The period ended. I was officially free from school. Excited, I wandered into the orchestra room by instinct, and, almost surprised, found it empty.
I'm not in orchestra. I quit in 8th grade. And yet, that haunting empty room was terrifying.
Because from this moment on, it would always be empty after school.
Let me explain.
Day 1 of freshman year, I was been the young sycophant that desperately wanted people's attention and thus never got any of it. I had no friends.
My sister, a semi-well off sophomore at that point, was not in that state.
I don't know exactly how, but one day I joined her social group in the orchestra room after school, or at least the rag tag assortment that showed up there.
Most of them were my sister's acquaintances/friends, but pretty soon my best friend and I found a place there, and they became our friends.
We did alot of things in that room, mostly hang out until 4:00 talking about random crap and screwing around.
There was no Denny's we went to or a daily ritual we had. We weren't all good friends.
But we showed up there, most of the time.
That was the place where I kicked a violin locker in frustration after being palmed off by a friend. It was the place where me and my best friend hung out, talking about random crap. It was the place where we hid behind the gaping towers of chairs, playing games of if we could fit behind them or not.
A lot has changed since then.
I go there by instinct now. Three years I found sanctuary in that room.
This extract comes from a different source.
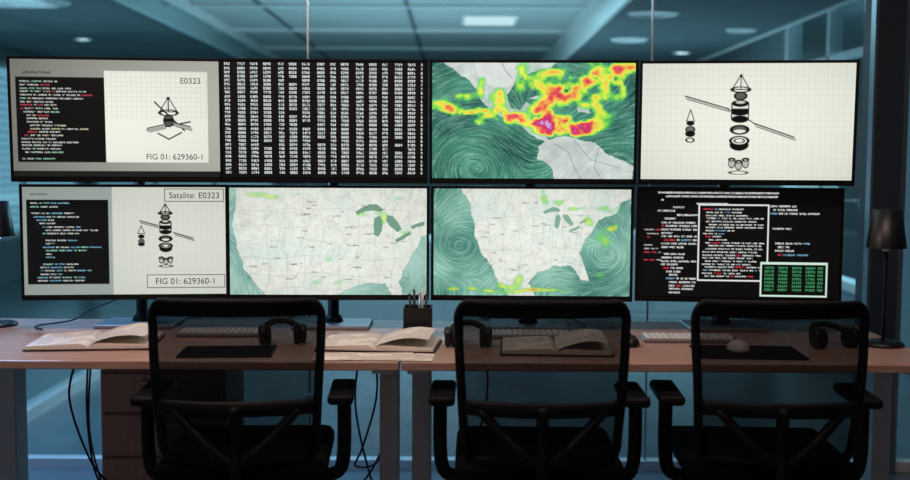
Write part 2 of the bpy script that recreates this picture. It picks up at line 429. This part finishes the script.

I find myself continually disappointed at how empty it is, at how I won't find Betty packing up her stuff to get to the bus or Victoria sitting on the floor by the door, eating a snack as I say hi. I won't see Noel standing by the door talking to a friend of his right outside the door. I won't see my sister sitting in the big spinny chair at the front of the room, talking or yelling or even cursing someone. I'll see none of it. Because they graduated.
And now there's nobody in the room.
It's sad.
I can't imagine next year, the haunting feeling twisting in my heart every time I feel the need to pull into that room and find that the comfort I found there is gone, replaced with an empty room that stares back at me instead of giving me what I had come to expect. No comfort, no warmth. Only emptiness, and silence looking back at me.